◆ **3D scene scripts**
• • • • •

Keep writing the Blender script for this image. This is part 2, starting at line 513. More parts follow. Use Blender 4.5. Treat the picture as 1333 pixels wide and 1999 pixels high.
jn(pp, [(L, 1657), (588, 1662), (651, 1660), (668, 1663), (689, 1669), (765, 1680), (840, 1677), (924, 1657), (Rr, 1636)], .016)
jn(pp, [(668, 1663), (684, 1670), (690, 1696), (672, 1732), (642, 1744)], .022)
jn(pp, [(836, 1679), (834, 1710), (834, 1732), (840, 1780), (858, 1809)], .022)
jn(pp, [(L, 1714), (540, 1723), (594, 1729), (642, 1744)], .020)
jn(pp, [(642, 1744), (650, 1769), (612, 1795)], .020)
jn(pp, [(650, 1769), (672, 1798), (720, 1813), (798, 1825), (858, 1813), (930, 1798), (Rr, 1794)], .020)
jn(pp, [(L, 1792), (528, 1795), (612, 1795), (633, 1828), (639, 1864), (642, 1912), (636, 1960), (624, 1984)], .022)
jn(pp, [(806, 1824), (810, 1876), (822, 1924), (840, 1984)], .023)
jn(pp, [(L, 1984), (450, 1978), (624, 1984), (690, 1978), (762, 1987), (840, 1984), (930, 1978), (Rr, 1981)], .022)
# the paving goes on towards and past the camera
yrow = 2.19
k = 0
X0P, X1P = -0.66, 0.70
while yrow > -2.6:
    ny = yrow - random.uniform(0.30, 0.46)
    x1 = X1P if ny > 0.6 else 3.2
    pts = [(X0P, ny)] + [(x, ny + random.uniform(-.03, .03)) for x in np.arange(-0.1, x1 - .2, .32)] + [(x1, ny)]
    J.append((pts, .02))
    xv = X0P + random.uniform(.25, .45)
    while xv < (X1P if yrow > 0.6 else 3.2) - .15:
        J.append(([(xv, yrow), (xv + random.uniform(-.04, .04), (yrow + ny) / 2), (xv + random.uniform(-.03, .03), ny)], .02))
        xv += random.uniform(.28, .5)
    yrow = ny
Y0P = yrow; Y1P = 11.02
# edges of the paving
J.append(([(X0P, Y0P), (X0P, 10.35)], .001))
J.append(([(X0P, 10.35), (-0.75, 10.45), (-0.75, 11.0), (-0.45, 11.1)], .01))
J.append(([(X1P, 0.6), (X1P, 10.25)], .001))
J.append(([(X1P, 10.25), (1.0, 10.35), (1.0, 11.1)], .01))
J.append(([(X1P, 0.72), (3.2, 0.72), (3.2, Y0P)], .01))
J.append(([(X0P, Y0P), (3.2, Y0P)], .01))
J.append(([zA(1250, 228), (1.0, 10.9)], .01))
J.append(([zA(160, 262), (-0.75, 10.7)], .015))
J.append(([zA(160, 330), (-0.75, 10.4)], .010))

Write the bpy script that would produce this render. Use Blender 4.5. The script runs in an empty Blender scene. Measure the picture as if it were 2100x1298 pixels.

• • • • •

◆ **Task**
Exactly reproduce every line of the records.

◆ **Response**
Keep writing the Blender script for this image. This is part 2, starting at line 513. More parts follow. Use Blender 4.5. Treat the picture as 1333 pixels wide and 1999 pixels high.
jn(pp, [(L, 1657), (588, 1662), (651, 1660), (668, 1663), (689, 1669), (765, 1680), (840, 1677), (924, 1657), (Rr, 1636)], .016)
jn(pp, [(668, 1663), (684, 1670), (690, 1696), (672, 1732), (642, 1744)], .022)
jn(pp, [(836, 1679), (834, 1710), (834, 1732), (840, 1780), (858, 1809)], .022)
jn(pp, [(L, 1714), (540, 1723), (594, 1729), (642, 1744)], .020)
jn(pp, [(642, 1744), (650, 1769), (612, 1795)], .020)
jn(pp, [(650, 1769), (672, 1798), (720, 1813), (798, 1825), (858, 1813), (930, 1798), (Rr, 1794)], .020)
jn(pp, [(L, 1792), (528, 1795), (612, 1795), (633, 1828), (639, 1864), (642, 1912), (636, 1960), (624, 1984)], .022)
jn(pp, [(806, 1824), (810, 1876), (822, 1924), (840, 1984)], .023)
jn(pp, [(L, 1984), (450, 1978), (624, 1984), (690, 1978), (762, 1987), (840, 1984), (930, 1978), (Rr, 1981)], .022)
# the paving goes on towards and past the camera
yrow = 2.19
k = 0
X0P, X1P = -0.66, 0.70
while yrow > -2.6:
    ny = yrow - random.uniform(0.30, 0.46)
    x1 = X1P if ny > 0.6 else 3.2
    pts = [(X0P, ny)] + [(x, ny + random.uniform(-.03, .03)) for x in np.arange(-0.1, x1 - .2, .32)] + [(x1, ny)]
    J.append((pts, .02))
    xv = X0P + random.uniform(.25, .45)
    while xv < (X1P if yrow > 0.6 else 3.2) - .15:
        J.append(([(xv, yrow), (xv + random.uniform(-.04, .04), (yrow + ny) / 2), (xv + random.uniform(-.03, .03), ny)], .02))
        xv += random.uniform(.28, .5)
    yrow = ny
Y0P = yrow; Y1P = 11.02
# edges of the paving
J.append(([(X0P, Y0P), (X0P, 10.35)], .001))
J.append(([(X0P, 10.35), (-0.75, 10.45), (-0.75, 11.0), (-0.45, 11.1)], .01))
J.append(([(X1P, 0.6), (X1P, 10.25)], .001))
J.append(([(X1P, 10.25), (1.0, 10.35), (1.0, 11.1)], .01))
J.append(([(X1P, 0.72), (3.2, 0.72), (3.2, Y0P)], .01))
J.append(([(X0P, Y0P), (3.2, Y0P)], .01))
J.append(([zA(1250, 228), (1.0, 10.9)], .01))
J.append(([zA(160, 262), (-0.75, 10.7)], .015))
J.append(([zA(160, 330), (-0.75, 10.4)], .010))

Write the bpy script that would produce this render. Use Blender 4.5. The script runs in an empty Blender scene. Measure the picture as if it were 2100x1298 pixels.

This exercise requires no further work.